Advice from alumni can only benefit current students


University marketing is always going to be focused on the goal of selling an education. If alumni and students were given the chance to talk to each other, it could open up a more honest and blunt conversation that could end up being both positive and constructive.  

During the most stressful points of the academic year, U of T, Western and McMaster have all implemented programs that give current students words of encouragement in the form of letters and notes from alumni.  

A similar campaign at Queen’s could only serve to benefit students who may be struggling to persevere, or students who are questioning their degree path.

While attending university, students often are absorbed in their own perspective. The time spent obtaining any degree is a transitory and often difficult period to work through alone.
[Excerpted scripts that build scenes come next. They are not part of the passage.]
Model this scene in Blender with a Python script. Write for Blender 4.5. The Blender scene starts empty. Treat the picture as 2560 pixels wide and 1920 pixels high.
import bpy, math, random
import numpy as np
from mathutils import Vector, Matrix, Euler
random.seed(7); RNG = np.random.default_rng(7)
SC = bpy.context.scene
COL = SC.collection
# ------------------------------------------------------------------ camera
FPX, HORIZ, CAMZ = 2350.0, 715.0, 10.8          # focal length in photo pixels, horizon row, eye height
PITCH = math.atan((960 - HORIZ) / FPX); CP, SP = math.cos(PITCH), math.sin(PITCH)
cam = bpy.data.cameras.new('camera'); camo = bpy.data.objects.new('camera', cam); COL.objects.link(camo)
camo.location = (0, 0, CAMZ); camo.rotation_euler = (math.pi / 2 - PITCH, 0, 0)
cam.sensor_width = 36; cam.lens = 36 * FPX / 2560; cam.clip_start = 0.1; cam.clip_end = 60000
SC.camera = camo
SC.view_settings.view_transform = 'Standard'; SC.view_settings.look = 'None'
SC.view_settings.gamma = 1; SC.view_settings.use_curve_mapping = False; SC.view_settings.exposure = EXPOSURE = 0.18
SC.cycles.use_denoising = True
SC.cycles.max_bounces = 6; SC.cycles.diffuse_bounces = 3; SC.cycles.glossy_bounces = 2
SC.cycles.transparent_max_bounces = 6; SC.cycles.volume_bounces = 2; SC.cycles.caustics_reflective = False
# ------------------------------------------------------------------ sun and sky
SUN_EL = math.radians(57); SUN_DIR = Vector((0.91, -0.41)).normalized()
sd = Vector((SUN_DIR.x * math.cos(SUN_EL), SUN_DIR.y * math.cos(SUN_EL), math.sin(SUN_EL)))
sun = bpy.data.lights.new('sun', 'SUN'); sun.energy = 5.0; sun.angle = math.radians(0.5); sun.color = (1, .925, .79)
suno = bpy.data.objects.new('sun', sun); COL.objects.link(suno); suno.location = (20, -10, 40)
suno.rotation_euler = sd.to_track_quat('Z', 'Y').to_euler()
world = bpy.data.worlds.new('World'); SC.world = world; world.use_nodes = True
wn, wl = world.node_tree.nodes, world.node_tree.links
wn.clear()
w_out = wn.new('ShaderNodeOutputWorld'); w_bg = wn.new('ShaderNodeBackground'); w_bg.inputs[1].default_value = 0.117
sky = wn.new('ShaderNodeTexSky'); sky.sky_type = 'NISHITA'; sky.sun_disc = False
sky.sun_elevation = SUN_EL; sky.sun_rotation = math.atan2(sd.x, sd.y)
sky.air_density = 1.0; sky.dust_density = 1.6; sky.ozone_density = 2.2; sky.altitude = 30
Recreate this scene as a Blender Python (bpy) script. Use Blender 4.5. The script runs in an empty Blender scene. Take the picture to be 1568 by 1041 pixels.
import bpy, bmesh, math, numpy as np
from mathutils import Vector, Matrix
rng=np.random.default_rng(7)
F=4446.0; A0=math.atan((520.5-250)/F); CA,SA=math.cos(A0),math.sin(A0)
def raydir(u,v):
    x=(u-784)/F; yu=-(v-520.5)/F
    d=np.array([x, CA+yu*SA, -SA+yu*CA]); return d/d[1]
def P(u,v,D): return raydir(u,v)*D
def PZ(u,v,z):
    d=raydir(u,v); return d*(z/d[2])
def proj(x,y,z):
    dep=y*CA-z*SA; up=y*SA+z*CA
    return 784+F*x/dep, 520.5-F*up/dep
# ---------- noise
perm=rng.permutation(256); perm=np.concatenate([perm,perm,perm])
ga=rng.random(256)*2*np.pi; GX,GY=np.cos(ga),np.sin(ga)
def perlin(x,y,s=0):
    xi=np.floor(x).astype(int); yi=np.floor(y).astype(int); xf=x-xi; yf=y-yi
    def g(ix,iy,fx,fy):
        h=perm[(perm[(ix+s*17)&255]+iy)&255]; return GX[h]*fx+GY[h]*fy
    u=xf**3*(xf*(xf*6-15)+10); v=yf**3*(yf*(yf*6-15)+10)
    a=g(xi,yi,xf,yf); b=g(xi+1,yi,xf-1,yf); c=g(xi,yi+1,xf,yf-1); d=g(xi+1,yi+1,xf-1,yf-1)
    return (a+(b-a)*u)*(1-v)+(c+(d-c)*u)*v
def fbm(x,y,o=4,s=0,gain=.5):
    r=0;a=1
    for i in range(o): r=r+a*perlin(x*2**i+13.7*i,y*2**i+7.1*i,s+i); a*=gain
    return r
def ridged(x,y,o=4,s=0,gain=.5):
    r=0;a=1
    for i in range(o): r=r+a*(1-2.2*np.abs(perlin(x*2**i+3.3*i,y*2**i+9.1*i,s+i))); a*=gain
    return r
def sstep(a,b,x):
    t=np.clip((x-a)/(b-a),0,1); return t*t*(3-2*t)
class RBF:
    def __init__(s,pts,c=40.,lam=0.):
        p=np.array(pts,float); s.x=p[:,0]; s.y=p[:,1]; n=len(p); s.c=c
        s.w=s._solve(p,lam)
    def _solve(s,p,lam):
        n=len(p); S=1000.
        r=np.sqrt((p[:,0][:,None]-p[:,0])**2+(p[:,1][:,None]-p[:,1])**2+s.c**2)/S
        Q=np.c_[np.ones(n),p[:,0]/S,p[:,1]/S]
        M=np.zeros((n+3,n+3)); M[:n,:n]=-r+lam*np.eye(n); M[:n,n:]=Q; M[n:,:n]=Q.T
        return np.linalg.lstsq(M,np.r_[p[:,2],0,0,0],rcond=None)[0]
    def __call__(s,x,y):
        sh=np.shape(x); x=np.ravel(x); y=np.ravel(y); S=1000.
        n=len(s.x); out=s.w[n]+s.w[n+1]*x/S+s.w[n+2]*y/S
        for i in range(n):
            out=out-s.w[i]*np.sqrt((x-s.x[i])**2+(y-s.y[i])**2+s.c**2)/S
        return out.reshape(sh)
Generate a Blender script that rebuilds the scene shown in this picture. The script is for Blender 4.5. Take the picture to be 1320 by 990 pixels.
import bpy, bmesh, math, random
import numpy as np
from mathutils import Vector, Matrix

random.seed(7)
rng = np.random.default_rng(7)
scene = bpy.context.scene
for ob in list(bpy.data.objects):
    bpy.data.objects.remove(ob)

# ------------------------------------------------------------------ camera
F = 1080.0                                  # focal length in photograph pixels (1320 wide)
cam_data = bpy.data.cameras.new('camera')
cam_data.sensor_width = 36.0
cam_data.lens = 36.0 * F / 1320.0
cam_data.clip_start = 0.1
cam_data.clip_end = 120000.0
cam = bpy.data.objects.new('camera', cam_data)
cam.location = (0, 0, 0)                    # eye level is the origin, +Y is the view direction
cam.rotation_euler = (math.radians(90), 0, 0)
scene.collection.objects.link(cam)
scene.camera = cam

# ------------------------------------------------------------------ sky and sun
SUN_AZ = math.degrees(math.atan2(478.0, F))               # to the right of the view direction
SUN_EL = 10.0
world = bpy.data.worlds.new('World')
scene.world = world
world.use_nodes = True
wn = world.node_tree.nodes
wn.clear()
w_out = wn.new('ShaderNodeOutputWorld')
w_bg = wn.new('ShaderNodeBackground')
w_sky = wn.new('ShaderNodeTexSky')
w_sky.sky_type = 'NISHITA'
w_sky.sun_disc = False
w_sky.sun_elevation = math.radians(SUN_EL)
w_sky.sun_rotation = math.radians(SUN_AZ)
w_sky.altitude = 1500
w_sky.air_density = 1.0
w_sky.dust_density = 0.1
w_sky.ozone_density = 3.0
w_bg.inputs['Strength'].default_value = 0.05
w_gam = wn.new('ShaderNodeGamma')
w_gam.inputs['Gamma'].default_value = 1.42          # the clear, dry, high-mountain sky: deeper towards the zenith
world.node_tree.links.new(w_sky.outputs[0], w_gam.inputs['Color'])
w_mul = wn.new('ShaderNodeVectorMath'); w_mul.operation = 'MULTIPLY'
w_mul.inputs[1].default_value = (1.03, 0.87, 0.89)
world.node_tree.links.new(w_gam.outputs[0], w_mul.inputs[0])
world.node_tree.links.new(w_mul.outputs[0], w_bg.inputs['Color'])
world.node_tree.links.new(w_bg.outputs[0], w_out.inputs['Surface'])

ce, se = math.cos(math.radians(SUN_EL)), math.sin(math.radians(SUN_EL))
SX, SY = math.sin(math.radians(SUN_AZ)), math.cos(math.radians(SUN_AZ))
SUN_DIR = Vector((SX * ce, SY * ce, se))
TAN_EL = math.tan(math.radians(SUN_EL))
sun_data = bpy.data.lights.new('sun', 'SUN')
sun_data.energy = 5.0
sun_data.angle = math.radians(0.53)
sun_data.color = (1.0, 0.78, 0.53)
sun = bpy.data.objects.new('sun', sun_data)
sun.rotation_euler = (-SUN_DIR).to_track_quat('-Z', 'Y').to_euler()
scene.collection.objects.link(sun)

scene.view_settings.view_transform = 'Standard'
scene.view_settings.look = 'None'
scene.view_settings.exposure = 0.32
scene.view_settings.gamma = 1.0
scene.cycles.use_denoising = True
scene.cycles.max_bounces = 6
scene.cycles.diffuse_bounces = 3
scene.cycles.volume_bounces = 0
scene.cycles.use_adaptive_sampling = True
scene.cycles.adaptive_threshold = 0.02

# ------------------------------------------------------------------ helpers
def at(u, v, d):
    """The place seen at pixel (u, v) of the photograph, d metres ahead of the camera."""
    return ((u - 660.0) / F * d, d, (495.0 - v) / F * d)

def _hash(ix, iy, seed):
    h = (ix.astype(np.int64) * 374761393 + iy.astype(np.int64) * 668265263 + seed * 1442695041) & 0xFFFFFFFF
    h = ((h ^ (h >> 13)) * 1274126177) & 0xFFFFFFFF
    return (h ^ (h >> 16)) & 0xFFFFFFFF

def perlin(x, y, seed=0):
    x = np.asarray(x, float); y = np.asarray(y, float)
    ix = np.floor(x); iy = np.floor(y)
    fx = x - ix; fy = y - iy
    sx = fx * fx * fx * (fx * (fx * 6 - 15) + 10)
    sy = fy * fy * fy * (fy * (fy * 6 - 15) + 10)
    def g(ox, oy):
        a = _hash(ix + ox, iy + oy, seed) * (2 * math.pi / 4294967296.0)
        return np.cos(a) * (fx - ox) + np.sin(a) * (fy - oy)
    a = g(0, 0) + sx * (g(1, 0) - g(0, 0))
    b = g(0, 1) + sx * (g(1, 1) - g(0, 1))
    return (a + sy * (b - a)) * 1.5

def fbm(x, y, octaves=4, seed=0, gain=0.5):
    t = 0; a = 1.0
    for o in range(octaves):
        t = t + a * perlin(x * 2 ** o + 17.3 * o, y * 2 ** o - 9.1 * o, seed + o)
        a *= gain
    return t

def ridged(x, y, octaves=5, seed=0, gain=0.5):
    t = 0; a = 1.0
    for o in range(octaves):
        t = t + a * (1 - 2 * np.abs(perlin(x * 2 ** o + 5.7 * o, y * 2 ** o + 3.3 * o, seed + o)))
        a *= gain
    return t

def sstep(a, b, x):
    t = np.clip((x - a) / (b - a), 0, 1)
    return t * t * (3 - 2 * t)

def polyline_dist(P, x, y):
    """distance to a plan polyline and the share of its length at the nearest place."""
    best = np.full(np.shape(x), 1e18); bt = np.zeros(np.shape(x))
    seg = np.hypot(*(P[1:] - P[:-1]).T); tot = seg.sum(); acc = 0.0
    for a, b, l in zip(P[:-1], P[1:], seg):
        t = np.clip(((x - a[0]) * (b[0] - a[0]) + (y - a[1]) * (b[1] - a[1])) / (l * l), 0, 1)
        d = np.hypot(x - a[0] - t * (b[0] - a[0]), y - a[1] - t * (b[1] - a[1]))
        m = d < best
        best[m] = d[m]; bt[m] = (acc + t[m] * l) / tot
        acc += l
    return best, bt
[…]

Hearing from alumni who’ve been through the same thing — down to the same program — can offer a degree of relief and comfort that an impersonal ‘you can do it!’ never could. 

Engaging alumni in this way gives them a fully formed connection to current students. For more recent alumni, many of whom are not yet in the financial position to make donations, a letter writing campaign gives them an opportunity to get involved at a lower cost. 

Alumni have been through the good and the bad of university and connecting them to current students — even with something as simple as a letter — creates a greater sense of community. 

In any program, a student may ask themselves, “Why am I doing this?” Hearing from someone who’s also been at that point in their education and made it through can give students a sense of confidence to pursue their degree. It could also help them decide whether or not this path is the best choice for them. 

A third party is key to keeping notes and letters from alumni to students authentic. If a program like this is run exclusively through the University, they may need to screen notes for heavier criticism. 

There are more Queen’s alumni out there than the Smiths and Baders of the world and this is a way to show off those people and what they have to tell us.